GIVEN PROBLEM —
Below are records; reproduce exactly the lines from the one that has "Model this scene" through the one that has "in that picture", ends included, and nothing more.

MATERIAL PROVIDED —
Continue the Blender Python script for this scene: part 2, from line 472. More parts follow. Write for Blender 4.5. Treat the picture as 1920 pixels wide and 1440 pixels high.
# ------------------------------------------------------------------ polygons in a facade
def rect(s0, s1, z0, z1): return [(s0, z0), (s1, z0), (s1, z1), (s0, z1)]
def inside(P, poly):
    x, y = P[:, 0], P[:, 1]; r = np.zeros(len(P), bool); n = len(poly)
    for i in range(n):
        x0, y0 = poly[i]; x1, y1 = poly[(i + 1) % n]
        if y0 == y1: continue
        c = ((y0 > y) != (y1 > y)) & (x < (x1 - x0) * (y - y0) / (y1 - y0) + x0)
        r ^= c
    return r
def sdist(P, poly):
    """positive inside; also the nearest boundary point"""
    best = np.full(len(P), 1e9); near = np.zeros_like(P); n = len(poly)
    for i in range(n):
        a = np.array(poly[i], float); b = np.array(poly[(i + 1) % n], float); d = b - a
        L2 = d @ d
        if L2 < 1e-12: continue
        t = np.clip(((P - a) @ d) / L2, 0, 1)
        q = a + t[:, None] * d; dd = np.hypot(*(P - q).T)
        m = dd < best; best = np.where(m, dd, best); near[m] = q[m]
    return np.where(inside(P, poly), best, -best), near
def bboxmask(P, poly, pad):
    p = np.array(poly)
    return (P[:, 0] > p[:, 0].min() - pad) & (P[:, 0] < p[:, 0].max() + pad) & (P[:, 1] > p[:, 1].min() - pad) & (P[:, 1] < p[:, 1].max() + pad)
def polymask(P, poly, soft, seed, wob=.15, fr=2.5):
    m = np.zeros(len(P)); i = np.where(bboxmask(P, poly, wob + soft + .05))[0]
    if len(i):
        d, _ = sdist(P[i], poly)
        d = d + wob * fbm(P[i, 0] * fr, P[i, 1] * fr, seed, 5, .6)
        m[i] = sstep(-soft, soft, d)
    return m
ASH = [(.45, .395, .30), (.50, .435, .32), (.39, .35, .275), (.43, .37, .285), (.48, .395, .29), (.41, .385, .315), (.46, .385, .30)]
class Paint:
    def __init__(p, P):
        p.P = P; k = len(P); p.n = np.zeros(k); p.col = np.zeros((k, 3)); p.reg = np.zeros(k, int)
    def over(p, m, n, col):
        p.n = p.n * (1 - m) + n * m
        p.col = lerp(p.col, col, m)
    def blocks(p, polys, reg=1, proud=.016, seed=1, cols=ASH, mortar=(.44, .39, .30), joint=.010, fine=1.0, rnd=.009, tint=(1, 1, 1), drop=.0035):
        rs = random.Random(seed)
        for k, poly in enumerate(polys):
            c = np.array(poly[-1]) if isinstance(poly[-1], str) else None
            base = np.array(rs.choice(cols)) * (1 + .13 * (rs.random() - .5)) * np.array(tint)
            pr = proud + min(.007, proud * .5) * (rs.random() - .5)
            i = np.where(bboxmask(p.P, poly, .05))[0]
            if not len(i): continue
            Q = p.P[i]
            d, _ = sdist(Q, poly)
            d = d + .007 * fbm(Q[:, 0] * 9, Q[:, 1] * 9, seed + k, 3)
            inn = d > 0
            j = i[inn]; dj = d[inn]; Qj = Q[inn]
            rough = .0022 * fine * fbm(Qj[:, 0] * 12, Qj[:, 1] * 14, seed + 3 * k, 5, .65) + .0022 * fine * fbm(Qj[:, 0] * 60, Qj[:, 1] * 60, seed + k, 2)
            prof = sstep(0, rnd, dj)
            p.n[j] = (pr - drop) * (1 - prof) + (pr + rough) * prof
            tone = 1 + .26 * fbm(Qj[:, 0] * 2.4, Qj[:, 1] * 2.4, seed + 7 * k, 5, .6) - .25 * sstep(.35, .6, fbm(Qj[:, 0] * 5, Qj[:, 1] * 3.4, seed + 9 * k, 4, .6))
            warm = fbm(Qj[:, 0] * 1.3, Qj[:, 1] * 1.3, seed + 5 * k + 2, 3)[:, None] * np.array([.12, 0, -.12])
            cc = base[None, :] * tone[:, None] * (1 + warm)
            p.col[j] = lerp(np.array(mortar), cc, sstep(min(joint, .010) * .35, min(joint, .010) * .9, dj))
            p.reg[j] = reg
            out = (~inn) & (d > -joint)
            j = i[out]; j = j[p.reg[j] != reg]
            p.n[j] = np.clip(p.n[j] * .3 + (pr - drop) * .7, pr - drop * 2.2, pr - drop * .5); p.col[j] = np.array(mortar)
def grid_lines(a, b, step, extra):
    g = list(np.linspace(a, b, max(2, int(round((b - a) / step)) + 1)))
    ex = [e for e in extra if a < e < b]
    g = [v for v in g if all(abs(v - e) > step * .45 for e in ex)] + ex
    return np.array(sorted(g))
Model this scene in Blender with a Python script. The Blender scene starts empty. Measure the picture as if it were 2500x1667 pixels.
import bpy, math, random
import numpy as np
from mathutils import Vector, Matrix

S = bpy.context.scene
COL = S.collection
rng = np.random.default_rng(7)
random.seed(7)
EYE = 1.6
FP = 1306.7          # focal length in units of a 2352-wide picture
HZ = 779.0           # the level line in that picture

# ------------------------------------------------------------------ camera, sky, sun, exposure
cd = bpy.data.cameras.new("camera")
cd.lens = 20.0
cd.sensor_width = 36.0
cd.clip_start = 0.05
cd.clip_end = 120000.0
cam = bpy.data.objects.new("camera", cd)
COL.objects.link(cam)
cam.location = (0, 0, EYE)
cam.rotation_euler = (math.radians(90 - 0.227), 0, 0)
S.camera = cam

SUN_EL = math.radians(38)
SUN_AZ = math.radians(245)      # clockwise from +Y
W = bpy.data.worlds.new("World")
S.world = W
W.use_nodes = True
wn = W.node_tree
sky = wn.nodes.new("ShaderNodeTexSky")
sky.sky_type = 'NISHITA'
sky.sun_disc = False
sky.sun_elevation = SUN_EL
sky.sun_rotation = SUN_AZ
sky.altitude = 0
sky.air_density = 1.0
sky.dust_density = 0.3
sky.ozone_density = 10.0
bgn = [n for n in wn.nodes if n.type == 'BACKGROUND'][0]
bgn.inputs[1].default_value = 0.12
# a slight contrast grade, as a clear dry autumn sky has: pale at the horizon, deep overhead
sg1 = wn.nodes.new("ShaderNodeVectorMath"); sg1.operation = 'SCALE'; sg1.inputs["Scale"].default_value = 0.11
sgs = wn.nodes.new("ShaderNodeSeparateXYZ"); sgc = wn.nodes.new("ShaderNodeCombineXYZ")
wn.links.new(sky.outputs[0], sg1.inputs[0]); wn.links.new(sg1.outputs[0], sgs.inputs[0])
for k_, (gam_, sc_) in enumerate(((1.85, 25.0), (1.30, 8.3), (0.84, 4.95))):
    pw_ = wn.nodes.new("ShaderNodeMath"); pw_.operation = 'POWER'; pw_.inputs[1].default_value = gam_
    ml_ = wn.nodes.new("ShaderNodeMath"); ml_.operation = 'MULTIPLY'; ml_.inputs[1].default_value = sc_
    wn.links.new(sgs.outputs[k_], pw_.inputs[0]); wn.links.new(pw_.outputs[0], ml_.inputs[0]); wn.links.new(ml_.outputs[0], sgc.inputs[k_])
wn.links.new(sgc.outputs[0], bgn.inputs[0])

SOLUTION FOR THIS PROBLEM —
Model this scene in Blender with a Python script. The Blender scene starts empty. Measure the picture as if it were 2500x1667 pixels.
import bpy, math, random
import numpy as np
from mathutils import Vector, Matrix

S = bpy.context.scene
COL = S.collection
rng = np.random.default_rng(7)
random.seed(7)
EYE = 1.6
FP = 1306.7          # focal length in units of a 2352-wide picture
HZ = 779.0           # the level line in that picture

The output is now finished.